*** Rows ***

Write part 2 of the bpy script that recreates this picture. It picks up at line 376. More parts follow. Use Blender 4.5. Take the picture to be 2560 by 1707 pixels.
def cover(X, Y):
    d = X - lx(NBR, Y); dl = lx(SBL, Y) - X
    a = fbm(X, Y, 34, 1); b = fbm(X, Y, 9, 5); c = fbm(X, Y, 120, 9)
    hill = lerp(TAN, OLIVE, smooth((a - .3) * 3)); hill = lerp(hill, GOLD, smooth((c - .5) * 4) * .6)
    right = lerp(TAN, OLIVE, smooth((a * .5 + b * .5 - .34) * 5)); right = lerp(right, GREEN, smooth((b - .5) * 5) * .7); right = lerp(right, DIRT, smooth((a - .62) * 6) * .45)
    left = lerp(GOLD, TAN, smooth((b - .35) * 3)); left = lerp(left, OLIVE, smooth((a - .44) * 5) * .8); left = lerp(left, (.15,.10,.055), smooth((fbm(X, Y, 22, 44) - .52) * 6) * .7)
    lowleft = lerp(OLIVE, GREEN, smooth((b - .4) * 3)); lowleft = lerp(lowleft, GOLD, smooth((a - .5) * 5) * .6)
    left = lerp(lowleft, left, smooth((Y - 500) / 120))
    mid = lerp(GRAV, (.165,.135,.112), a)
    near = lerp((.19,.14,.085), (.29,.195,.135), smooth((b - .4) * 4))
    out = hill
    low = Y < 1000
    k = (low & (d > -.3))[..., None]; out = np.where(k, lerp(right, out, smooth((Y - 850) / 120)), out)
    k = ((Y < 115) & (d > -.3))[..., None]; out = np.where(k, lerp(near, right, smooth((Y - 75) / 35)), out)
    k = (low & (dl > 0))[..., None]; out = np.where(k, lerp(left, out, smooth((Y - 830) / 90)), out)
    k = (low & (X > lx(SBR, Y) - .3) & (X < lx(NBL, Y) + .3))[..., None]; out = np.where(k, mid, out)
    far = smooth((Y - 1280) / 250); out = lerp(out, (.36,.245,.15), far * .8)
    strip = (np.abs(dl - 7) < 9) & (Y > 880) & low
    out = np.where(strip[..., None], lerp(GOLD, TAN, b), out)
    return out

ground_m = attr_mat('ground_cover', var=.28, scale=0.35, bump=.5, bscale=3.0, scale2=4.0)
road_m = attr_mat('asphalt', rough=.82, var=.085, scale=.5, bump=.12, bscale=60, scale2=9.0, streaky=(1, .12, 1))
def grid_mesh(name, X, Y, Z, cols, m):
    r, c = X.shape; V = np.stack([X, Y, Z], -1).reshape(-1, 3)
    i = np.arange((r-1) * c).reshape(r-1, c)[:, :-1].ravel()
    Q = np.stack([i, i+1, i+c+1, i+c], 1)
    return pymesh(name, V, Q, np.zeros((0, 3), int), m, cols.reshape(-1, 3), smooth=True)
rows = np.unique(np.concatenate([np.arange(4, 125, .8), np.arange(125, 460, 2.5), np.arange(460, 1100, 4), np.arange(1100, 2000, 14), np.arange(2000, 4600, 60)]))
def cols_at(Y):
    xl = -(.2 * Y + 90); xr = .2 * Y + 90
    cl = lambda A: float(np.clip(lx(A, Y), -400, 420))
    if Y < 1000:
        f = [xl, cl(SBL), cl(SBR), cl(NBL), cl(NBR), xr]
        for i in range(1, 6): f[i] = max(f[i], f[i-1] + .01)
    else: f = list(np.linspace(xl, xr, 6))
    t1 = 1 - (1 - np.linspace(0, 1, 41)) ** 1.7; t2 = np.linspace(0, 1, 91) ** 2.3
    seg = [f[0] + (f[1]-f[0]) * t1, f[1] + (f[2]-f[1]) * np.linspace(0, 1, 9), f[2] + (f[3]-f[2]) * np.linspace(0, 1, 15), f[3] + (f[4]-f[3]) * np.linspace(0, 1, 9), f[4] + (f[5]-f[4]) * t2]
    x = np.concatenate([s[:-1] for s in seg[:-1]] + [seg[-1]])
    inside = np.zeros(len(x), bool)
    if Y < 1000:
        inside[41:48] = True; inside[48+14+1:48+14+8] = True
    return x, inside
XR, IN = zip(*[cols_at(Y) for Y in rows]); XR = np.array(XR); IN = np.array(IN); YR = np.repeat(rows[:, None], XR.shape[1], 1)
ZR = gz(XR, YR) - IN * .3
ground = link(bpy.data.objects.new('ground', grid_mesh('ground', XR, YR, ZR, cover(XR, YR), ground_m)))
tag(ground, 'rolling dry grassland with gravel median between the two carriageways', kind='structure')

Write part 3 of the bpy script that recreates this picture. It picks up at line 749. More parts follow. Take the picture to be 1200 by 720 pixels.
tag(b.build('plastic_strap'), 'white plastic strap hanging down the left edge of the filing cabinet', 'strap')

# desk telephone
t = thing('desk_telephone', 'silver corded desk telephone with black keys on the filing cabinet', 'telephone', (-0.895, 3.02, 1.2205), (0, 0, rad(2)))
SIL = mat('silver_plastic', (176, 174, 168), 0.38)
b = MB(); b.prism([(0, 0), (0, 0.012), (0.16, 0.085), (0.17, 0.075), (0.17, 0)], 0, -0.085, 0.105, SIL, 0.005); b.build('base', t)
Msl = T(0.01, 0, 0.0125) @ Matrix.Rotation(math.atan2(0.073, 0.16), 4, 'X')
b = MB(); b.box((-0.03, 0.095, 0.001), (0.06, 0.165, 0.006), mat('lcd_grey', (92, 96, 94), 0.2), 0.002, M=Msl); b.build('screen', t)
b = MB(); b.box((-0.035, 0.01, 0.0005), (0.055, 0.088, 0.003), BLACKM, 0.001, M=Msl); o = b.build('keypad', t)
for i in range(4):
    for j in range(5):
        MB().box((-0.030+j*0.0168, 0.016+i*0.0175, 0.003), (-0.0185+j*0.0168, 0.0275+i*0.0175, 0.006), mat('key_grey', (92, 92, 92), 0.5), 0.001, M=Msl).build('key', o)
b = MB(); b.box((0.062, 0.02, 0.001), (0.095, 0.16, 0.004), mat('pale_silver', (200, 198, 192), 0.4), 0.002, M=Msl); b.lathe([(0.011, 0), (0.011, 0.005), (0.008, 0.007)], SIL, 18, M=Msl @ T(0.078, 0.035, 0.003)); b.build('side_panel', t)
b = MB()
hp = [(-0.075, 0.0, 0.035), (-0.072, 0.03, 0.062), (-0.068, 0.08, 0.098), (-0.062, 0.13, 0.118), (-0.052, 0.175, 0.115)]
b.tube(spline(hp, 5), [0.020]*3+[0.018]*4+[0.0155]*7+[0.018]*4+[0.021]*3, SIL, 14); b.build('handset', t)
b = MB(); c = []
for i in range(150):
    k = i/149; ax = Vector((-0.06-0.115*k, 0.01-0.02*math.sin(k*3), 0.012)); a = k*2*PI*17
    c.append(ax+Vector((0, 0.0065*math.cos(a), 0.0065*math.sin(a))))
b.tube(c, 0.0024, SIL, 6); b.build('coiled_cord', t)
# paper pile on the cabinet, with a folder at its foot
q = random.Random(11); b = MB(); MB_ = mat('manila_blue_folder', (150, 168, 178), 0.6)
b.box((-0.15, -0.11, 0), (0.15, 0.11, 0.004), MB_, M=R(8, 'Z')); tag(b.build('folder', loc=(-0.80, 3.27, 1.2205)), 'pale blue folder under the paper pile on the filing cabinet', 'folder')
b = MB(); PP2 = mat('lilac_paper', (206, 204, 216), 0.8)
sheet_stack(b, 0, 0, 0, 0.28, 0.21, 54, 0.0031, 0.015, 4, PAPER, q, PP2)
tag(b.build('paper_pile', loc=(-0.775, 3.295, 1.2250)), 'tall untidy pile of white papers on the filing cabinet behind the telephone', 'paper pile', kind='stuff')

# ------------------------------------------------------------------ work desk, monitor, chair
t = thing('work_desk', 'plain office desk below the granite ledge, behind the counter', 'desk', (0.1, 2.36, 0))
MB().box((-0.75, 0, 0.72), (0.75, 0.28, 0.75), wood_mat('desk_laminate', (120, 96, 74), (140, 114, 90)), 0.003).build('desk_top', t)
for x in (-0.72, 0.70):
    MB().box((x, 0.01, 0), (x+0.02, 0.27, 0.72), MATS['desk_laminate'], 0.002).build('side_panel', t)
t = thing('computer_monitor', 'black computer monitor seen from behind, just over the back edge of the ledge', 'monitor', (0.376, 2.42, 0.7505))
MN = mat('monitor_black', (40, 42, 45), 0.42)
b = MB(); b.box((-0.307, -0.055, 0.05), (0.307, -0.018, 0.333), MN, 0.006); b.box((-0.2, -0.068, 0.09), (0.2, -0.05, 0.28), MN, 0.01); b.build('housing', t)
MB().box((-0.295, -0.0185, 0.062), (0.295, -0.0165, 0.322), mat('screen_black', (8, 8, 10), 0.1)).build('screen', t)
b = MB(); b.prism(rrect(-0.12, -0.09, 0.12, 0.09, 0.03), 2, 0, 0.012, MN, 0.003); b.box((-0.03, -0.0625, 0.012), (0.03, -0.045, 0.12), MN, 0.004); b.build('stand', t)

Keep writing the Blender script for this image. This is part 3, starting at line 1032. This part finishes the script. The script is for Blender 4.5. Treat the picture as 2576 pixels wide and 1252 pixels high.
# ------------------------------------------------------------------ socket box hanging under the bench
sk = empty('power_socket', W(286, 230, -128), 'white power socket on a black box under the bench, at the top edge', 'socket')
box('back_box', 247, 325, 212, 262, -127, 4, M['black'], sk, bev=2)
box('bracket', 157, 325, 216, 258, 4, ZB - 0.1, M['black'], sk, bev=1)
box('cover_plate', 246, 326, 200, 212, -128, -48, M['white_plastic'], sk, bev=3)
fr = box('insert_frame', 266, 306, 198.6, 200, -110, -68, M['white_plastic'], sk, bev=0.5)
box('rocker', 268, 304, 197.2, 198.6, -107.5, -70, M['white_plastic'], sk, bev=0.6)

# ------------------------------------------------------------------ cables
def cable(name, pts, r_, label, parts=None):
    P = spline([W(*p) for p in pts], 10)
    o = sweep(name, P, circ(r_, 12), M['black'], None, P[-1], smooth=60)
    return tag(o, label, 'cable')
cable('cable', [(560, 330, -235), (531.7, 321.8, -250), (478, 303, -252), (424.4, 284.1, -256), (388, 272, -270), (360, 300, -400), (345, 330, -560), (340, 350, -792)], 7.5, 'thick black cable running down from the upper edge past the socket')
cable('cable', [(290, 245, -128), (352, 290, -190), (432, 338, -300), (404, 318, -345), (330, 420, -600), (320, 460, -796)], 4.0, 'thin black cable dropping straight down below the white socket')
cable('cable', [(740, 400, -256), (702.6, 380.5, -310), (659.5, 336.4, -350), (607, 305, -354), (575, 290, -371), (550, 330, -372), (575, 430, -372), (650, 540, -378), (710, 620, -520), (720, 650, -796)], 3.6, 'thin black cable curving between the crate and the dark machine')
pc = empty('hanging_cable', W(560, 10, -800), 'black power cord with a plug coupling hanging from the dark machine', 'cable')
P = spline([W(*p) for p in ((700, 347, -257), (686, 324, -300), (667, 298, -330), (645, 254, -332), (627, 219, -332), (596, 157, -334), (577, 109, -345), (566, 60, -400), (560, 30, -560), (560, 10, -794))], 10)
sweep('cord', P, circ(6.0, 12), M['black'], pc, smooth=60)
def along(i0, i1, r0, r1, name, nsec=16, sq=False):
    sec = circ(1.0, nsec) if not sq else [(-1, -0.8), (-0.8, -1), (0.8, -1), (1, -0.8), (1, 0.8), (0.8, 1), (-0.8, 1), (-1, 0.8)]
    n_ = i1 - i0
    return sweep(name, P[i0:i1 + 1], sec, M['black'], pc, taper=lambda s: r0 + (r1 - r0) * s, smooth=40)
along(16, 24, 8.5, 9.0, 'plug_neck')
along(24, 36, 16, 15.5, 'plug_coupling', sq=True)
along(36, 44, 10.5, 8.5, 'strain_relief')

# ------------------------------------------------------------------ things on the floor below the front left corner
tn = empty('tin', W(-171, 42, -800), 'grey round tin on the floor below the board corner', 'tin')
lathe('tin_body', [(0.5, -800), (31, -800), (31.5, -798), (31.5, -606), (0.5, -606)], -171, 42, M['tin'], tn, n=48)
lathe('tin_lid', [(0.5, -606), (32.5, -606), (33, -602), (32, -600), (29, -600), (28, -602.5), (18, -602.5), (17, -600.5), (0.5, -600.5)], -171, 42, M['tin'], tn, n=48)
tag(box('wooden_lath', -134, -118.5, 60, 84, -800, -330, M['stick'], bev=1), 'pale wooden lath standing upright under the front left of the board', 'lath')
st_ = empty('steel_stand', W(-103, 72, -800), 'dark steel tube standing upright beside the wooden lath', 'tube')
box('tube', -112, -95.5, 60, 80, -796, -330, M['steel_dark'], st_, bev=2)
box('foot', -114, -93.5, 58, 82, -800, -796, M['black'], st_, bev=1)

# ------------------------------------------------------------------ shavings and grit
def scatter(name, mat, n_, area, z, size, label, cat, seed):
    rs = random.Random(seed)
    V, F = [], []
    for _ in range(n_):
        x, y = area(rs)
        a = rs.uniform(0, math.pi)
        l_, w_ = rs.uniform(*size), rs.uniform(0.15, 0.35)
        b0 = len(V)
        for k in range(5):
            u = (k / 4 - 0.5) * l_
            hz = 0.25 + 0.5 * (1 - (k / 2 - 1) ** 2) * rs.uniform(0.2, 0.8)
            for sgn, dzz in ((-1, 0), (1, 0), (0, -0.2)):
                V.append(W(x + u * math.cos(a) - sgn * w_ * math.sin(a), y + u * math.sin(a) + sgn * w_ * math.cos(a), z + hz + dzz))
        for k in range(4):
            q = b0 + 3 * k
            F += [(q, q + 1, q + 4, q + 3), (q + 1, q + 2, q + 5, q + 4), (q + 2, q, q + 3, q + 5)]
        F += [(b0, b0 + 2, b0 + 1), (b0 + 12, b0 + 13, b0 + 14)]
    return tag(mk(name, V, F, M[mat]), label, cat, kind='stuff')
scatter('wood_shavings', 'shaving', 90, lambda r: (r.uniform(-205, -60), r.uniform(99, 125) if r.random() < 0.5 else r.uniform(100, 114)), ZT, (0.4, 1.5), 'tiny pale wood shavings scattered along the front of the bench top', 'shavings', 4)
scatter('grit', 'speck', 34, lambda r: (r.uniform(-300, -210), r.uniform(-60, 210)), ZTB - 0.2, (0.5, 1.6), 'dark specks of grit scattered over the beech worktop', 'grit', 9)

***

_Aim of the exercise_
Among the entries above, locate the lines containing "Write part 3" and "tag(b.build('plastic_strap'), 'white plastic", and transcribe exactly those two lines and all lines between.

_Answer to the task_
Write part 3 of the bpy script that recreates this picture. It picks up at line 749. More parts follow. Take the picture to be 1200 by 720 pixels.
tag(b.build('plastic_strap'), 'white plastic strap hanging down the left edge of the filing cabinet', 'strap')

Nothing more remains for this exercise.